Every compact metric space is complete

Question

I need to prove that every compact metric space is complete. I think I need to use the following two facts:

1. A set $K$ is compact if and only if every collection $\mathcal{F}$ of closed subsets with finite intersection property has $\bigcap\{F:F\in\mathcal{F}\}\neq\emptyset$.
2. A metric space $(X,d)$ is complete if and only if for any sequence $\{F_n\}$ of non-empty closed sets with $F_1\supset F_2\supset\cdots$ and $\text{diam}~F_n\rightarrow0$, $\bigcap_{n=1}^{\infty}F_n$ contains a single point.

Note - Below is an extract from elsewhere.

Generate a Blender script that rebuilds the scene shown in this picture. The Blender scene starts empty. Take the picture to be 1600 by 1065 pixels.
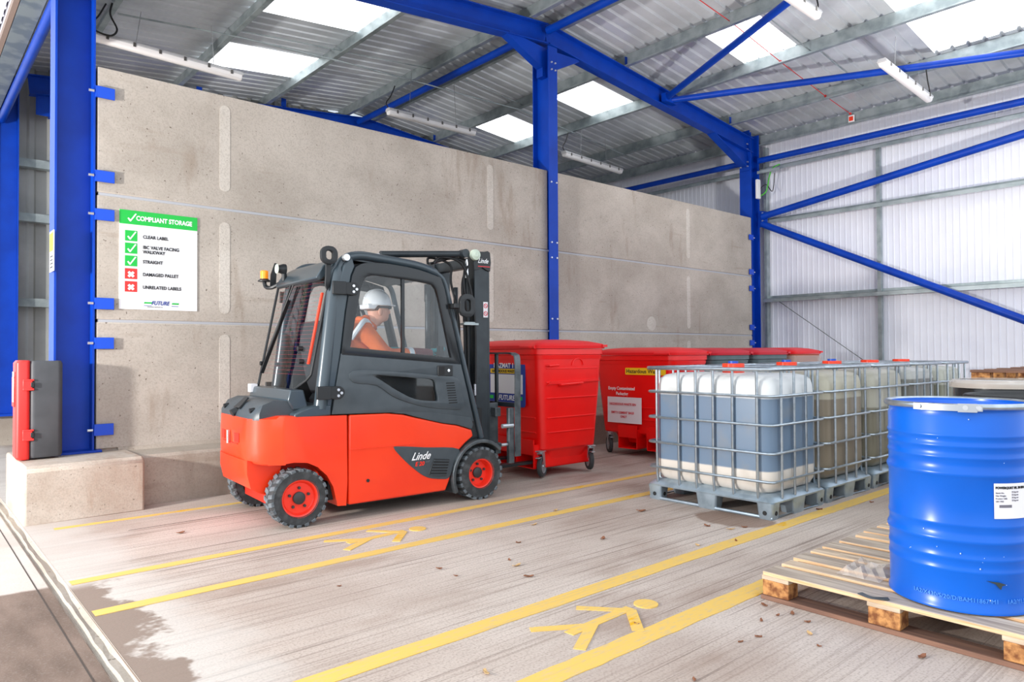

I do not know how to arrive at my result that every compact metric space is complete. Any help?

Thanks in advance.

Answer 1

Let $\langle F_n\rangle_{n\in\Bbb{N}}$ be a descending sequence of nonempty closed sets satisfy that $\operatorname{diam} F_n\to 0$ as $n\to\infty$. You can easily check that if $m_1<m_2<\cdots<m_k$ then $$ F_{m_1}\cap F_{m_2}\cap\cdots\cap F_{m_k} =F_{m_k}\neq \varnothing $$ so $\langle F_n\rangle_{n\in\Bbb{N}}$ satisfies finite intersection property. Since $(X,d)$ is a compact metric space, $\bigcap_{n\in\Bbb{N}} F_n$ is not empty. Since $$ \operatorname{diam} \bigcap_{n\in\Bbb{N}} F_n \le \operatorname{diam} F_m\to 0\qquad \text{as }\> m\to\infty $$ so $\bigcap_{n\in\Bbb{N}} F_n$ contains at most one point. So $\bigcap_{n\in\Bbb{N}} F_n$ is singleton.

Answer 2

This follows from Heine-Borel (see the wiki page for the relevant proofs).

Answer 3

Hint: If you have a sequence wherein $d(a_{N},a_{k})<r$ for all $k\geq N$, then the limit of that sequence, if exist, must be in the closure of the open ball radius $r$ around $a_{N}$.

Answer 4

Here's a not-so-fancy way:

Let $\{a_n\}$ be a Cauchy sequence.

If the set of values in the (image of the) sequence is finite, then use the Cauchy criterion to show that the sequence is eventually constant (and so converges).

If the set of values of the sequence is infinite, then use compactness to finite a limit point of this set. Use this limit point to construct a convergent subsequence of the original sequence. Then use the Cauchy criterion to show the original sequence converges to the same limit as the subsequence.